Identify each line containing the word "script" and copy it.
------ Supplied entries ------
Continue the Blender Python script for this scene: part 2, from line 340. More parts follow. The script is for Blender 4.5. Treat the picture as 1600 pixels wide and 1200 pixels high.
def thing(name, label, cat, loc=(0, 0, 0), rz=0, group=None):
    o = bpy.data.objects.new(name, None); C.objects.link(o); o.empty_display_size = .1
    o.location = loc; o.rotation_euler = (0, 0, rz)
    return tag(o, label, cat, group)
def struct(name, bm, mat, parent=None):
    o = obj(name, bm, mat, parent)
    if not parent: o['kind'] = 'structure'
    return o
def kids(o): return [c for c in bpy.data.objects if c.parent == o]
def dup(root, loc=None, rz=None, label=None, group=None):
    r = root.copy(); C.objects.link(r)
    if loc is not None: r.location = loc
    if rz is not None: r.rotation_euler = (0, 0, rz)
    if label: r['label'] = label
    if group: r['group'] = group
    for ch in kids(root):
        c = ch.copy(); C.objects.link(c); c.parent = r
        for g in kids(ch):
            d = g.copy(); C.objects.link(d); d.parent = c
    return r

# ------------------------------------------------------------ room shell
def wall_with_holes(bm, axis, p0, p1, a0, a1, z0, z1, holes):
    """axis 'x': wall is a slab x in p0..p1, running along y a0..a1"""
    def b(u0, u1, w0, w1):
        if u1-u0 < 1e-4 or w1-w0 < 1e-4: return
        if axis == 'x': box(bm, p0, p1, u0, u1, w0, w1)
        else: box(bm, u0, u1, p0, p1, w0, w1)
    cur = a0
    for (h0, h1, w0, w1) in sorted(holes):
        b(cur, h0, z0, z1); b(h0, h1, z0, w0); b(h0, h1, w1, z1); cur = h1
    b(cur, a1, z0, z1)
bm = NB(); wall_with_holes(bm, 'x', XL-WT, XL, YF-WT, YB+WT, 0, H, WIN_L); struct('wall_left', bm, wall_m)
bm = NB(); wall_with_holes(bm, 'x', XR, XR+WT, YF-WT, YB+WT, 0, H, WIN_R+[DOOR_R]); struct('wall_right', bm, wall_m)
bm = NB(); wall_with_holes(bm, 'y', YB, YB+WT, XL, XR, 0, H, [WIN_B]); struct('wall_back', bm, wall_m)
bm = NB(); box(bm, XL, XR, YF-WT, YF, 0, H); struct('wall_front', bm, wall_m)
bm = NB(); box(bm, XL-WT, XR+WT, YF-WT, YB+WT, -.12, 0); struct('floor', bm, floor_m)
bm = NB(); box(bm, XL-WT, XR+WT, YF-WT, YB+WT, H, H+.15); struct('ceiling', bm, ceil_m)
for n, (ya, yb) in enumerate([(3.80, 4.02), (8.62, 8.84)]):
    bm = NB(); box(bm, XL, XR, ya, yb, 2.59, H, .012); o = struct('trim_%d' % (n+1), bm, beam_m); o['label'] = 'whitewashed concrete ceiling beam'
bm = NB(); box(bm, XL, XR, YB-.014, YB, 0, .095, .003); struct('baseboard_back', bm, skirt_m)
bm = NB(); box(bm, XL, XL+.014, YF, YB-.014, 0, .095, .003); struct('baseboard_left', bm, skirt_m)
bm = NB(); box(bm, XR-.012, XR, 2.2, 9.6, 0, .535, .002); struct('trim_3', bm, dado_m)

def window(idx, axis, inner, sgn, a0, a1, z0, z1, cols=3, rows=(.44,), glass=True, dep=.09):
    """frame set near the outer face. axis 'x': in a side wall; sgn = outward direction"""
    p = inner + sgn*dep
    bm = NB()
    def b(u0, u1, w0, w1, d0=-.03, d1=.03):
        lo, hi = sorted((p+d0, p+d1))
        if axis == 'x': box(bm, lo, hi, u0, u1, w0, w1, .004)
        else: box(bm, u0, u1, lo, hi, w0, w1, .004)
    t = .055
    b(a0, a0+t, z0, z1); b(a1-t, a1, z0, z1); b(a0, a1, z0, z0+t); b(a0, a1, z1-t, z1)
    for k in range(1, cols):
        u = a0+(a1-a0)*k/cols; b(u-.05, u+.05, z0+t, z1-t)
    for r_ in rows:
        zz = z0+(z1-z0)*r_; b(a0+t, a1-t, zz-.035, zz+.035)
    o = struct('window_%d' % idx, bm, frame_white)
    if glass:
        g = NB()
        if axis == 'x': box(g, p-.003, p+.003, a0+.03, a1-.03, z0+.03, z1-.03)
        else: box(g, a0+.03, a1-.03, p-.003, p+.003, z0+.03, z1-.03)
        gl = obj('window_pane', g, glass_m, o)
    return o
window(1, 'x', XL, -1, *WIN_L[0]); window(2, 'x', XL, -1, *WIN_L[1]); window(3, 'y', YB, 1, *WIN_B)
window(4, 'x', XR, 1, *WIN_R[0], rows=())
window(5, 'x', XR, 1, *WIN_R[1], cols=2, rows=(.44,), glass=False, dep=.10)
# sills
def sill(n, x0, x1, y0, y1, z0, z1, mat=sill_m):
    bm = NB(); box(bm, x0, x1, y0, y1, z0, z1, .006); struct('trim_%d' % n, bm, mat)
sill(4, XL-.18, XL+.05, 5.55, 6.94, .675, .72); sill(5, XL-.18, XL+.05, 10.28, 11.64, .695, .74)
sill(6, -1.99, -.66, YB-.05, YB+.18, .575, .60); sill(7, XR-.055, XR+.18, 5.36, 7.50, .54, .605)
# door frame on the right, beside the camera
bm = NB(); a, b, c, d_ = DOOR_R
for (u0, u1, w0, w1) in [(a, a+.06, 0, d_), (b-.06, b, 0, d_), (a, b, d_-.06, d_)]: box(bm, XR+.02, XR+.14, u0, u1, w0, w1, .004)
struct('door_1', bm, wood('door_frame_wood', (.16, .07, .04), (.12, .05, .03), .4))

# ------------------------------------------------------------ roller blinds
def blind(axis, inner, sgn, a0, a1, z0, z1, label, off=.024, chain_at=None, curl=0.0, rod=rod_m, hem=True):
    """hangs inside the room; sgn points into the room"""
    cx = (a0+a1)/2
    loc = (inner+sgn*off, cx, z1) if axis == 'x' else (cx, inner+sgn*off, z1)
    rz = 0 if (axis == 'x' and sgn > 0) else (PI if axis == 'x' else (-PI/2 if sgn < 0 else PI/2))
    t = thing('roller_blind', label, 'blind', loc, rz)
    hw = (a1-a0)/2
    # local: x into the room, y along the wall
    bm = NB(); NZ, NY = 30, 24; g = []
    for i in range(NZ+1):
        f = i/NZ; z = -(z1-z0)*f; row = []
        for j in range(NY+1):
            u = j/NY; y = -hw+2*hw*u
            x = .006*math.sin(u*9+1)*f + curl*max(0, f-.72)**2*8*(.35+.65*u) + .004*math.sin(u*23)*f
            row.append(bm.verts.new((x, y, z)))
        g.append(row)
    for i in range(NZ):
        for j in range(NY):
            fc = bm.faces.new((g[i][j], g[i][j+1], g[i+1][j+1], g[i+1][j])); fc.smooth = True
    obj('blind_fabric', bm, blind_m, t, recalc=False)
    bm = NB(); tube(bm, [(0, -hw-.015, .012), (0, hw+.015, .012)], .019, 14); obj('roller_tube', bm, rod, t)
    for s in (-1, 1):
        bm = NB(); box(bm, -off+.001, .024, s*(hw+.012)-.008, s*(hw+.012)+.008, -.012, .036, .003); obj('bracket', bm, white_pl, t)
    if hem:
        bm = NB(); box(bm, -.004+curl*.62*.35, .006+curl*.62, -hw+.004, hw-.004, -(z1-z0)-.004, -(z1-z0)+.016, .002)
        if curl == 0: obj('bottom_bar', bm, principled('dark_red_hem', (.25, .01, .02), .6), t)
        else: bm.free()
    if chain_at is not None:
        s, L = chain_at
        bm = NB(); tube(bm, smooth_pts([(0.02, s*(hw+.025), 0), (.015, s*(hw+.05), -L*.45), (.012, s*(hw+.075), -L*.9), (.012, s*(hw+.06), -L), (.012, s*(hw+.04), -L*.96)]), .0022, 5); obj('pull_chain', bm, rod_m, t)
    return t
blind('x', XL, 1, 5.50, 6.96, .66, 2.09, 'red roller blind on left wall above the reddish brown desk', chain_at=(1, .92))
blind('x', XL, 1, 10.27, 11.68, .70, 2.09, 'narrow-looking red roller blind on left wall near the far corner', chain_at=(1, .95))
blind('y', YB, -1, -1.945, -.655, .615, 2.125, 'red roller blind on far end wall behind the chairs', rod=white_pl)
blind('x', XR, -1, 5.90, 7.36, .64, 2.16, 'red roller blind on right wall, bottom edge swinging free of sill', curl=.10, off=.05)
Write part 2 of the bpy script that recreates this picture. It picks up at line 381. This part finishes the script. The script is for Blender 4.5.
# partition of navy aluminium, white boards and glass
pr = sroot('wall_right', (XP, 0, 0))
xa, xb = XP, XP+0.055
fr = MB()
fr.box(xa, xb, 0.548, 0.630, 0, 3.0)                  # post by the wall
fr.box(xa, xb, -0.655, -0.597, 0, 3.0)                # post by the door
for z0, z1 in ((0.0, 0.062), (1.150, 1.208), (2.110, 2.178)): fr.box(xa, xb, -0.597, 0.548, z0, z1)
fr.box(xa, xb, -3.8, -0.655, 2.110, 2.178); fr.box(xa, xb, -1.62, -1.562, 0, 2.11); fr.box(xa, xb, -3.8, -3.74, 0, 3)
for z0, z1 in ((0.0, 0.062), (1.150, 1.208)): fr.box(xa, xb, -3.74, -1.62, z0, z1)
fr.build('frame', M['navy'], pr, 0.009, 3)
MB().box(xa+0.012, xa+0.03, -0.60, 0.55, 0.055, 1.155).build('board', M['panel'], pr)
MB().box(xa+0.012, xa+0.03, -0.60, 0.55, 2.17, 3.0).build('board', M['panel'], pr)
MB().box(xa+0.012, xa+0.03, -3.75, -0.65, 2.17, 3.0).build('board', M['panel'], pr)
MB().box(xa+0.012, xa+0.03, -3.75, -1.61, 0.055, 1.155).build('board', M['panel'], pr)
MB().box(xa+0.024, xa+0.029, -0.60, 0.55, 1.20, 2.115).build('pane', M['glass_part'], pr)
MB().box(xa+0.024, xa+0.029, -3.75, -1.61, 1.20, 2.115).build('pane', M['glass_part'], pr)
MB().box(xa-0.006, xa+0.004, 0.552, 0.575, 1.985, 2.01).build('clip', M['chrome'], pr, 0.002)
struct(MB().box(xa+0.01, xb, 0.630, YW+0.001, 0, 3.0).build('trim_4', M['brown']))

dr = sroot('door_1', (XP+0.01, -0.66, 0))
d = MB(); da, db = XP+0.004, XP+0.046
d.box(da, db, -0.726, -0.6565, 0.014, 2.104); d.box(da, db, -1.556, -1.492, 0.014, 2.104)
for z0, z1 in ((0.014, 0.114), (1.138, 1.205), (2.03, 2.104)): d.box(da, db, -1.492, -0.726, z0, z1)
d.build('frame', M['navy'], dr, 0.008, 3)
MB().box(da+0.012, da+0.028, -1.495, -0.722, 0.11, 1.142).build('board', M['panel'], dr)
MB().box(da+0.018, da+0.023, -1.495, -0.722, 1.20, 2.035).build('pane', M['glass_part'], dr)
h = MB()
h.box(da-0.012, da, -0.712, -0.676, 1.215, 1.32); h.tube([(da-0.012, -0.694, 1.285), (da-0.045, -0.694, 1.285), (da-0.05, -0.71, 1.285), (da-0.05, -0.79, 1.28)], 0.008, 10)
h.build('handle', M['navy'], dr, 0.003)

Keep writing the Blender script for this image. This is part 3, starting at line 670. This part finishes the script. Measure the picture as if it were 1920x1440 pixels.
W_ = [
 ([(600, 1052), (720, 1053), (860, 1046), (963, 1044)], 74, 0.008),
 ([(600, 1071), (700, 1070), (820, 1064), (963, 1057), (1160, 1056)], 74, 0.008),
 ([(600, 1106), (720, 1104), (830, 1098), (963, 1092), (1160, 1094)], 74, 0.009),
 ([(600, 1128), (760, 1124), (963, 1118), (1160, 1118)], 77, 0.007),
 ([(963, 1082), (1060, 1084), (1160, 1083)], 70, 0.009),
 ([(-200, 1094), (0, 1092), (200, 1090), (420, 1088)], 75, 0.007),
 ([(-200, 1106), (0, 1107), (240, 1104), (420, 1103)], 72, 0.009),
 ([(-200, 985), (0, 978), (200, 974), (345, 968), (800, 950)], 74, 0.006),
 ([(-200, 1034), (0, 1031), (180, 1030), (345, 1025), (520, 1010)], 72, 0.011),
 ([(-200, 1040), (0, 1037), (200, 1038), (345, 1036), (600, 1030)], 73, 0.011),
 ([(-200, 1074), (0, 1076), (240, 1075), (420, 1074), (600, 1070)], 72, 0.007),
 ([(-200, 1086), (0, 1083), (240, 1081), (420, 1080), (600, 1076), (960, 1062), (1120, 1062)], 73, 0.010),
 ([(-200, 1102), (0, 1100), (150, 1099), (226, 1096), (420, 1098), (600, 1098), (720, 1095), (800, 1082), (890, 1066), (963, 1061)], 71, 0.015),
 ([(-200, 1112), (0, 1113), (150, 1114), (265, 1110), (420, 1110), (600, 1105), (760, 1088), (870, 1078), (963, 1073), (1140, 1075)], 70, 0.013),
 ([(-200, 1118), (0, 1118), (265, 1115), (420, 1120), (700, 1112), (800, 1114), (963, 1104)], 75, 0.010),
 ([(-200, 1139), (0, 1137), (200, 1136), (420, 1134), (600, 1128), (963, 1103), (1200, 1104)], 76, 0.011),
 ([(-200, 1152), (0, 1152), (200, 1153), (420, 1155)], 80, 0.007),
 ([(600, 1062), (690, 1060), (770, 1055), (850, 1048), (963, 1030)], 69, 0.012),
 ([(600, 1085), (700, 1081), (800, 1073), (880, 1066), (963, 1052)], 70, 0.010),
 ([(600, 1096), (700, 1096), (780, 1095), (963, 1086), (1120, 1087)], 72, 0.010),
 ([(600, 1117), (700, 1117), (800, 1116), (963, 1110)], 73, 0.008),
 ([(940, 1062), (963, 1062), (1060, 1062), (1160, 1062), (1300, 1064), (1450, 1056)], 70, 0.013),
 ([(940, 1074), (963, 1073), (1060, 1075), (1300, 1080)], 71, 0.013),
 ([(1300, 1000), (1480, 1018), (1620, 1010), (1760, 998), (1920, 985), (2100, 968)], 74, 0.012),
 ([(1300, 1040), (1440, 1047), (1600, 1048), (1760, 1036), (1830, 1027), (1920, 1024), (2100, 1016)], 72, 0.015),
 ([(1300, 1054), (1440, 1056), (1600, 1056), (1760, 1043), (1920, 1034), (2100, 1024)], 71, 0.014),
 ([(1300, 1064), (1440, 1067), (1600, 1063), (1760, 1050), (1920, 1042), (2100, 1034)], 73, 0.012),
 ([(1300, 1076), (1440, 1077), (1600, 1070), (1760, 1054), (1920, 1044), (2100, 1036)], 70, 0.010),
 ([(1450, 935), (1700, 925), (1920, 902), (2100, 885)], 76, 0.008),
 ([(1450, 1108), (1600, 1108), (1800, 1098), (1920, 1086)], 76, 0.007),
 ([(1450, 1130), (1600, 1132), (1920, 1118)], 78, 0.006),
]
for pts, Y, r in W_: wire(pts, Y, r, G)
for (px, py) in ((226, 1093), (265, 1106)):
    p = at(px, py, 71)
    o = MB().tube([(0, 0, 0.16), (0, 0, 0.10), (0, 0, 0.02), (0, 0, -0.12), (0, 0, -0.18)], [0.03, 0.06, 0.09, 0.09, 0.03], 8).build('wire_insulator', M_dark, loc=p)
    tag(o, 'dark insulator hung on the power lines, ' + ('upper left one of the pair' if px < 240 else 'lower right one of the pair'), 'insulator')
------
Task solution:
Continue the Blender Python script for this scene: part 2, from line 340. More parts follow. The script is for Blender 4.5. Treat the picture as 1600 pixels wide and 1200 pixels high.
Write part 2 of the bpy script that recreates this picture. It picks up at line 381. This part finishes the script. The script is for Blender 4.5.
Keep writing the Blender script for this image. This is part 3, starting at line 670. This part finishes the script. Measure the picture as if it were 1920x1440 pixels.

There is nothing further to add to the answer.